Hermens' ambitions as a long-distance runner may have gone frustratingly unfulfilled but as the guru behind Gebrselassie he has enjoyed limitless success. The tiny Ethiopian he has nurtured from junior level has become, at 25, a sporting giant recognised in Hollywood. Endurance, the story of Gebrselassie's rise from the mud huts of Assala to the track and field heights, is due for release by Walt Disney in April.

"It's already out in Ethiopia," Hermens said. "We have had stadiums full of 10,000 people watching it. Haile is played by one of his little nephews, Yonash Zergaw. It's very different to the smooth American films. It tells you about the country and how the people live. It's not a Titanic kind of a movie."

Unlike the tale of the SS Titanic, Gebrselassie's story is still running. Under the guidance of Hermens, his coach-cum-mentor as well as his manager, he has already gathered three world 10,000m titles, an Olympic 10,000m gold medal and 14 world records, indoors and out. And further honours are beckoning, starting with the promise of world record number 15 in Birmingham today. Gebrselassie's target in the Bupa grand prix meeting is the indoor 5,000m record Daniel Komen set in Stockholm a year ago, 12:51.48. And the form he produced in the first two races of his indoor season - 7:26.80 for 3,000m in Karlsruhe and 3:34.28 for 1500m in Stuttgart - suggest it is not an unrealistic aim.

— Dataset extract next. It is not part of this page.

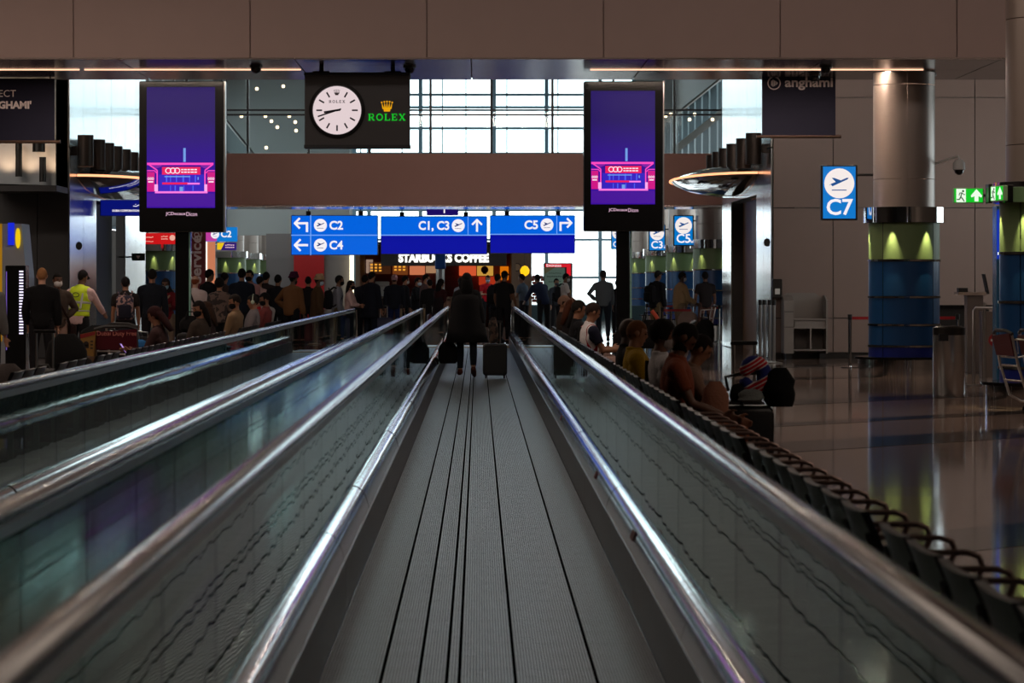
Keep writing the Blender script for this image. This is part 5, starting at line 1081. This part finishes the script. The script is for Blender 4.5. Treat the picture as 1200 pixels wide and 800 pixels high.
person('tall man in dark navy jacket standing left of the left display pole', 178, 50.5, 92, 'stand', 1.79, (22, 25, 34), hair=('short', (22, 18, 17)), off=.024)
person('woman in maroon with blue mask beside the left display pole', 195, 55, -95, 'fem_phone', 1.63, (104, 22, 30), legs=(120, 100, 84), hair=('veil', (34, 24, 26)), face=[('mask', (150, 180, 196))], skin='brown', extra=strap_bag('beige bag held before the woman in maroon', (150, 126, 100)))
person('red haired man in white shirt with dark strap right of the left display pole', 228, 53, 80, 'stand', 1.68, (206, 184, 180), 'short', legs=(40, 36, 36), hair=('balding', (130, 62, 38)), skin='pale', extra=strap_bag('dark strap bag of the man in the white shirt', (24, 20, 20)))
person('man in black jacket behind the red haired man', 243, 58.5, 40, 'stand', 1.82, (18, 18, 21), hair=('short', (16, 14, 14)), skin='tan', off=.024)
person('person in camouflage jacket with black hair in the left queue', 257, 51.5, 92, 'fem', 1.62, (90, 74, 66), hair=('afro', (18, 15, 15)), topmat=pattern_cloth('camo_jacket', 'camo', (104, 84, 76), (52, 42, 40), 9), off=.026)
person('person with short dark hair partly hidden behind the camouflage jacket', 262, 60, 70, 'stand', 1.76, (70, 56, 54), hair=('short', (24, 19, 18)))
person('tall man in dark navy jacket left of the man in pink shirt', 283, 58.0, 85, 'stand', 1.83, (26, 29, 40), hair=('short', (18, 16, 16)), off=.026)
person('man in pink shirt and black mask turning to the camera, left queue', 294, 60.5, -120, 'fem_phone', 1.81, (190, 140, 140), legs=(40, 40, 44), hair=('short', (18, 15, 14)), skin='tan', face=[('mask', (14, 14, 16))], mod={'fem': 0, 'head_pitch': 2})
person('bearded man in pale pink t-shirt with printed back, left queue', 303, 61.6, 60, 'stand2', 1.68, (206, 172, 168), 'short', hair=('short', (24, 18, 16)), skin='tan', face=[('beard', (26, 20, 18))], mod={'fat': 1.12})
person('dark haired man behind the pale pink t-shirt', 311, 63.5, 75, 'stand', 1.78, (46, 38, 38), hair=('short', (18, 16, 15)))
person('man in black shirt standing before the grey wall', 325, 60, 80, 'stand', 1.71, (28, 27, 32), hair=('short', (16, 14, 14)))
person('man in brown jacket wearing a purple turban, before the red panel', 342, 58.5, 55, 'hip_l', 1.74, (126, 84, 52), hair=('turban', (70, 22, 50)), skin='brown', off=.026, mod={'fat': 1.2}, face=[('beard', (60, 54, 52))])
person('dark clothed person behind the two men in turbans', 361, 66, 90, 'stand', 1.68, (26, 22, 24), hair=('short', (20, 17, 16)))
person('man in brown coat with cream turban and pale blue mask', 371, 60.5, 12, 'stand2', 1.70, (92, 66, 44), hair=('turban', (186, 156, 120)), skin='brown', face=[('mask', (180, 196, 210))], off=.026, mod={'fat': 1.1}, coat=(.55, .19, .22, cloth((92, 66, 44))))
person('man in grey sweater with black mask and backpack near the light tube', 395, 62.5, 8, 'stand2', 1.70, (128, 128, 138), legs=(96, 82, 66), hair=('short', (18, 16, 15)), skin='brown', face=[('mask', (14, 14, 16))], extra=backpack('black backpack on the man in the grey sweater', (20, 20, 24)))
person('woman in pale pink top with folded arms and black mask', 409, 64.5, -10, 'fem_folded', 1.59, (204, 172, 168), legs=BLK, hair=('long', (26, 20, 18)), face=[('mask', (20, 20, 22))], skin='tan')
person('tall man in dark navy coat at the end of the left handrail', 434, 66.5, 50, 'stand', 1.80, (20, 24, 36), legs=(22, 28, 42), hair=('short', (18, 15, 15)), face=[('mask', (24, 24, 28))], skin='tan', off=.028, coat=(.5, .19, .22, cloth((20, 24, 36))))
person('man in dark jacket half hidden behind the navy coat man', 427, 67.6, 80, 'stand', 1.72, (28, 30, 40), legs=(24, 26, 34), hair=('short', (18, 15, 15)), off=.026)
person('person in navy jacket with pink knitted cap before the coffee shop', 462, 71, 85, 'stand', 1.74, (22, 26, 36), legs=(24, 36, 78), hair=('beanie', (176, 136, 146)), off=.026)
person('man in black jacket with pale mask, right of the pink cap', 473, 73.5, 20, 'stand', 1.72, (22, 24, 32), hair=('short', (20, 17, 17)), face=[('mask', (190, 190, 192))], skin='tan', off=.024)
person('person in black with light blue mask in the coffee shop queue', 486, 76, -20, 'phone', 1.68, (18, 18, 22), hair=('short', (22, 17, 16)), face=[('mask', (170, 186, 200))], skin='tan', mod={'head_pitch': 6})
person('man in dusty brown jacket with blue mask in the coffee shop queue', 497, 74.5, 5, 'stand2', 1.76, (92, 66, 66), hair=('short', (22, 17, 16)), face=[('mask', (120, 140, 180))], skin='tan', off=.024)
person('person in black puffer jacket right of the brown jacket man', 504, 73, 100, 'stand', 1.62, (22, 22, 26), hair=('short', (16, 14, 14)), off=.03)
person('woman in dark maroon coat with long black hair at the handrail end', 515, 70, 40, 'fem', 1.63, (50, 20, 26), legs=BLK, hair=('long', (16, 13, 14)), off=.028, coat=(.45, .19, .24, cloth((30, 22, 28))))
person('person with long hair in pale top just left of the walking woman', 541, 80, 120, 'fem', 1.68, (150, 150, 160), hair=('long', (24, 18, 17)), skin='tan')
person('barista in red shirt with mask inside the coffee shop', 571, 94, -80, 'phone', 1.78, (176, 18, 34), 'short', hair=('short', (22, 17, 16)), face=[('mask', (150, 160, 180))], skin='tan', mod={'head_pitch': 10})
person('big man in black t-shirt and cap right of the walking woman', 590, 69.3, 60, 'big', 1.83, (15, 15, 17), 'short', legs=(18, 18, 22), hair=('cap', (20, 18, 18)), skin='brown')
person('man in dark jacket with backpack beside the black t-shirt man', 582, 72, 60, 'stand', 1.76, (26, 28, 36), hair=('short', (20, 17, 16)), off=.024, extra=backpack('dark backpack next to the black t-shirt man', (26, 28, 34)))
person('man in blue grey shirt right of the yellow lamp', 614, 80, 150, 'push', 1.78, (70, 84, 100), 'short', legs=(30, 30, 36), hair=('short', (24, 20, 19)), skin='brown')
person('man in navy jacket leaning left before the advert board', 637, 79, 120, 'bend', 1.86, (26, 36, 62), hair=('cropped', (26, 20, 19)), skin='brown', off=.024)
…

It was in the corresponding meeting last year that Gebrselassie memorably eclipsed Eamonn Coghlan's 11-year-old world indoor 2,000m record. It was an occasion to savour, with England's Ethiopian community transforming the National Indoor Arena into a small corner of East Africa and their hero keeping time to the techno beat of "Scatman" with his metronomic stride. The tune has become the traditional theme of Gebrselassie's annual early summer attempts to beat the clock in Hengelo, the Dutch town where he has broken four of his world records, and it will be booming out when the smiling Ethiopian goes on the record chase again in Birmingham today.

Milion Wolde, his training partner, will be present too, performing the pace-making duties. Wolde, winner of the Durham international cross country race last month, is another of the 140 athletes on the books of Global Sports Communications, the Dutch-based company run by Hermens, who will not have to look too far to spot familiar faces. In the International Athletes' Club cross country race at Crystal Palace in 1975 he beat a field that included Brendan Foster, who will be in the BBC commentary box today, and Ian Stewart, who will be omnipresent in his role as meeting director. He also beat Lasse Viren, whose world record 10,000m run (27:38.4) would not have put him within a lap of Gebrselassie's 26:22.36 in Hengelo last summer. Such is the glittering talent of Jos Hermens' golden boy.